William Edmund Pars, ARA (1742-1782)
William Pars is best remembered as a travelling draughtsman, responsible for some important antiquarian studies and pioneering topographical views.
William Pars was born in London on 28 February 1742, the son of a metal chaser, probably of Dutch origin. He studied at the drawing school at 101 The Strand, run by William Shipley (who had founded the Society for the Encouragement of the Arts in 1754), then in the Duke of Richmond’s sculpture gallery, Whitehall, and at the St Martin’s Lane Academy. He later returned to Shipley’s to assist his brother, Henry, who had become its director.
Pars had trained to become a landscape and history painter, but first earned his living as a portrait painter, exhibiting at the Society of
Artists (1760), the Free Society of Artists (1761) and the Incorporated Society of Artists.
In 1764, while still only 22, Pars achieved a turn in his career. Not only did he win a premium from the Society of Arts for his (untraced)
painting Caractacus before the Emperor Claudius (one of several such prizes in his career). He was also selected by the Society of Dilettanti to accompany Richard Chandler, the antiquary, and Nicholas Revett, the architect, on an archaeological expedition to Asia Minor and Greece
(1764–66).
His views of Classical monuments in Asia Minor were engraved and published in Ionian Antiquities (in parts from 1769).
Some of those made
in Greece were later included in the second and third volumes of Stuart and Revett’s The Antiquities of Athens (1789 and 1794), while others were engraved by William Byrne for the Dilettanti. The Greek drawings included groundbreaking studies of the Parthenon. In 1769, Pars exhibited seven of the Greek subjects at the Royal Academy (now in the British Museum), which led to his election as an associate of the RA.

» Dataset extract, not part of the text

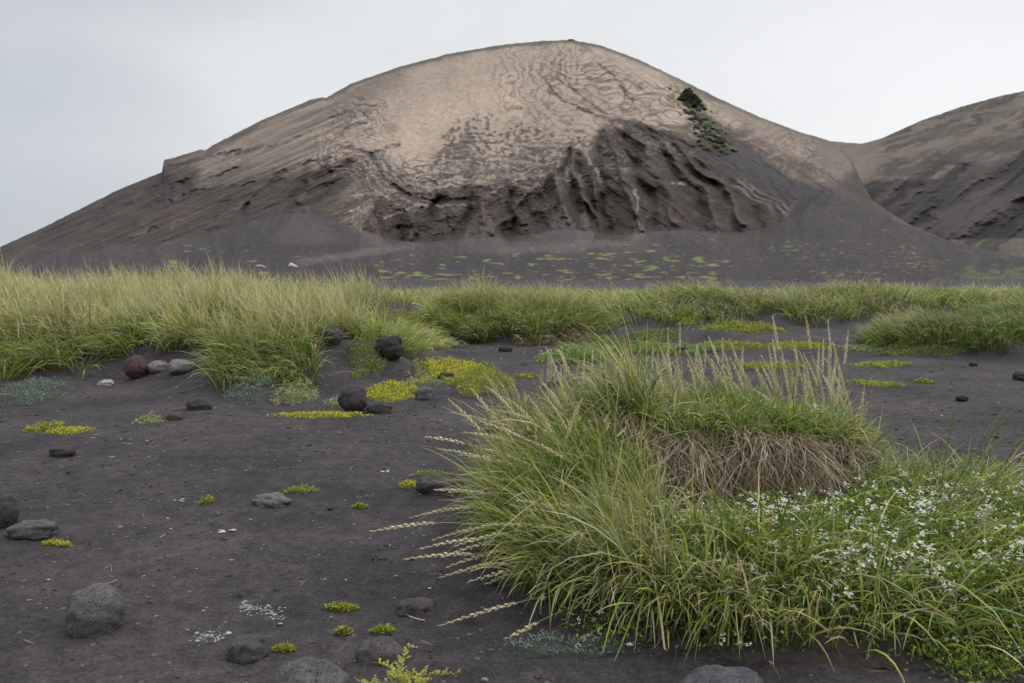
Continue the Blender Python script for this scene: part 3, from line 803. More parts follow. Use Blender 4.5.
# the crag on the right shoulder
p = on_hill(688, 103)
g = Geo()
for k, (dx, dy, dz, r, hgt) in enumerate([(0, 0, 2.8, 3.4, 5.6), (-2.2, -.5, 1.6, 3.0, 4.2), (2.6, -.5, 1.2, 3.0, 4.0), (.6, -1.5, -1.2, 4.2, 4.5), (4.6, -2, -2.4, 3.2, 3.6)]):
    V, Fc = ICO[4]; V = V.copy()
    tz = (V[:, 2] + 1) / 2
    n = fbm(V[:, 0] * 2 + k * 5, V[:, 1] * 2 + V[:, 2] * 3, 4, 400 + k)
    cone = (1.05 - .88 * tz ** 1.3) * (1 + .8 * n)
    hr = np.hypot(V[:, 0], V[:, 1]) + 1e-6
    X_ = V[:, 0] / hr * cone * np.minimum(1, hr * 2.2) * r; Y_ = V[:, 1] / hr * cone * np.minimum(1, hr * 2.2) * r
    Z_ = dz - 1.5 + tz * hgt + .4 * n
    mossy = sm(.0, .3, fbm(V[:, 0] * 2, V[:, 2] * 2 + V[:, 1], 3, 77)) * (k > 0)
    cc = np.array([.040, .039, .036])[None, :] * (1 - mossy[:, None]) + np.array([.075, .09, .03])[None, :] * mossy[:, None]
    g.add(np.stack([X_ + dx, Y_ + dy, Z_], -1), Fc, cc)
o = g.build('rock_crag', M_HILL); o.location = p
tag(o, 'dark pointed crag with moss at its foot on the hill\'s right shoulder', 'crag')
g = Geo()
for k in range(60):
    V, Fc = ICO[2]; r = rng.uniform(.35, 1.25); tt = rng.random()
    q_ = on_hill(688 + 30 * tt + rng.normal(0, 6), 104 + 42 * tt + rng.normal(0, 5)) - p
    g.add(V * rng.uniform(.7, 1.3, V.shape) * [r * 1.3, r, r] + q_, Fc, [(.038, .036, .035), (.07, .078, .03), (.05, .047, .042)][k % 3])
o = g.build('rubble', M_HILL); o.location = p; tag(o, 'mossy dark rubble trailing down from the pointed crag', 'rubble', None, 'stuff')
p = on_hill(571, 40.5)
g = Geo()
for k in range(9):
    V, Fc = ICO[2]
    r = rng.uniform(.35, .6)
    g.add(V * (1 + .12 * rng.normal(size=(len(V), 1))) * [r * 1.2, r, r * .8] + [(-1.6 + .42 * k), rng.uniform(-.3, .3), .15 + (.35 if k in (3, 4, 6) else 0)], Fc, (.13, .12, .11))
o = g.build('stone_cairn', M_ROCK); o.location = p; tag(o, 'tiny low heap of stones on the very summit of the hill', 'cairn')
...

In 1769, Pars accompanied his patron, Henry Temple, 2nd Viscount Palmerston, on a tour through Switzerland down into Italy. In the
following year, he exhibited eight of the resulting works at the Royal Academy, works which Laurence Binyon called ‘the earliest revelation
of the high Alps to the untravelled English’ (1933), and which prefigure views by J R Cozens and Francis Towne. He travelled again
with Lord Palmerston, to Ireland and the Lake District (1771), and was employed by Horace Walpole to make views of Strawberry Hill.

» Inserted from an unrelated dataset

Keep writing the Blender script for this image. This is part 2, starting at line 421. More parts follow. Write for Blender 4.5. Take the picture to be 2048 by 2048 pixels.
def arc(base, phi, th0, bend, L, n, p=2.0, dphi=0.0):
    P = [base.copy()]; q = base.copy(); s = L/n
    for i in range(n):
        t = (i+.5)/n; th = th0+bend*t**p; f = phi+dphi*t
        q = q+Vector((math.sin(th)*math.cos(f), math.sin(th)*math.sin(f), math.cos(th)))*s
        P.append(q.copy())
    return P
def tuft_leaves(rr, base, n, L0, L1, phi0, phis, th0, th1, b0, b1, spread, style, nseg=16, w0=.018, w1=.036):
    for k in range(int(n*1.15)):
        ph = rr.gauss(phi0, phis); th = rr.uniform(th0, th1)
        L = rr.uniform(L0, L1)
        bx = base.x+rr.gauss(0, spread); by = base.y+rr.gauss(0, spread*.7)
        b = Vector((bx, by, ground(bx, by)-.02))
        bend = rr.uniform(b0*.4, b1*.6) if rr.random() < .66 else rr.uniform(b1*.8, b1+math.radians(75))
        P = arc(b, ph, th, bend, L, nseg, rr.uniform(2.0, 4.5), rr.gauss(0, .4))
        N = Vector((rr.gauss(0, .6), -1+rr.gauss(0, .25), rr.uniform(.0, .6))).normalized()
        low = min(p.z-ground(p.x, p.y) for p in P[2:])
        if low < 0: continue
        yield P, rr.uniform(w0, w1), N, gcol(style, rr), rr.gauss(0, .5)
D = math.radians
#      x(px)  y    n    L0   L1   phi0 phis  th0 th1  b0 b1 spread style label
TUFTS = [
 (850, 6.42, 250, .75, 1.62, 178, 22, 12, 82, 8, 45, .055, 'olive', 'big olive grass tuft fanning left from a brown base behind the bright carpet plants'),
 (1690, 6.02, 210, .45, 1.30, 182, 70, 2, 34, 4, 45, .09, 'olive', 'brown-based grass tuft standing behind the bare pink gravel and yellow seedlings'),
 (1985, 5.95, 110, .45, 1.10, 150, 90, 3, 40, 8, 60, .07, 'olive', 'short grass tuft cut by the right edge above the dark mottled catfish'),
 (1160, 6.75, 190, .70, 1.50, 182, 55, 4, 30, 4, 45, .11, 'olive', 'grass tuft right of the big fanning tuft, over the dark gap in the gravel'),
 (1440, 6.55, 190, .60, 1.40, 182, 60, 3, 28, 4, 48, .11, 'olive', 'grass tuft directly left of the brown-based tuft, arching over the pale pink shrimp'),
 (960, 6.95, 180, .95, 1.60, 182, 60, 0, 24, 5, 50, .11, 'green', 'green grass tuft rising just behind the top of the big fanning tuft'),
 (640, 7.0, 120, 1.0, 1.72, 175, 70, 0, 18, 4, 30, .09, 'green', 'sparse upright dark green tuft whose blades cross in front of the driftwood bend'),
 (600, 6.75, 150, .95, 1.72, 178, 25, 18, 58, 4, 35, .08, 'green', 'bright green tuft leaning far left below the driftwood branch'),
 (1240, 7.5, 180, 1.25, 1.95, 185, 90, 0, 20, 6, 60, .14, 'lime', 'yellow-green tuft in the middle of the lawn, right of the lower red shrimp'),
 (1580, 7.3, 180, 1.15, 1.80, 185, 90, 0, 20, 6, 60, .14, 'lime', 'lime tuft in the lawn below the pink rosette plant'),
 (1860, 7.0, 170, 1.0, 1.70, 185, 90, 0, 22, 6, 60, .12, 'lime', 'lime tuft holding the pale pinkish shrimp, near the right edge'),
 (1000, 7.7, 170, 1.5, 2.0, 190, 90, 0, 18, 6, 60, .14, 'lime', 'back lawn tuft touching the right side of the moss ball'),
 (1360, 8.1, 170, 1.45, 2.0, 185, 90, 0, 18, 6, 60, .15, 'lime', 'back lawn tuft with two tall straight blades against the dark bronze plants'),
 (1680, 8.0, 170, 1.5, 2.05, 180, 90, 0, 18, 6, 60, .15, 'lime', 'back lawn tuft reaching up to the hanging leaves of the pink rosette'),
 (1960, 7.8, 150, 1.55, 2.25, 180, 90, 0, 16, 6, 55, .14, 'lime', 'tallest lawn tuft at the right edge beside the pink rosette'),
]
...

In 1774, the Dilettanti awarded Pars an income for three years so that he could continue his studies in Rome. In the following year, he set out
with the wife of the miniaturist John Smart (though she died in 1778). On arrival, he joined Thomas Jones and his friends, and worked
alongside them in Rome and its surroundings, and in Naples. Though he sent works back to London, to patrons and for exhibitions, he
remained in Rome for the remainder of his life. He died in October 1782 from pneumonia having contracted pleurisy following a trip to
Tivoli, during which he had drawn standing in the Grand Cascade in the Grotto of Neptune.
His work is represented in the Government Art Collection and numerous public collections, including the British Museum, The Courtauld Gallery, Tate and the V&A; the Ashmolean Museum (Oxford), Birmingham Museum & Art Gallery, Brighton Museum & Art Gallery, The Fitzwilliam Museum (Cambridge) and Leeds Art Gallery; Aberdeen Art Gallery; and the National Gallery of Ireland (Dublin).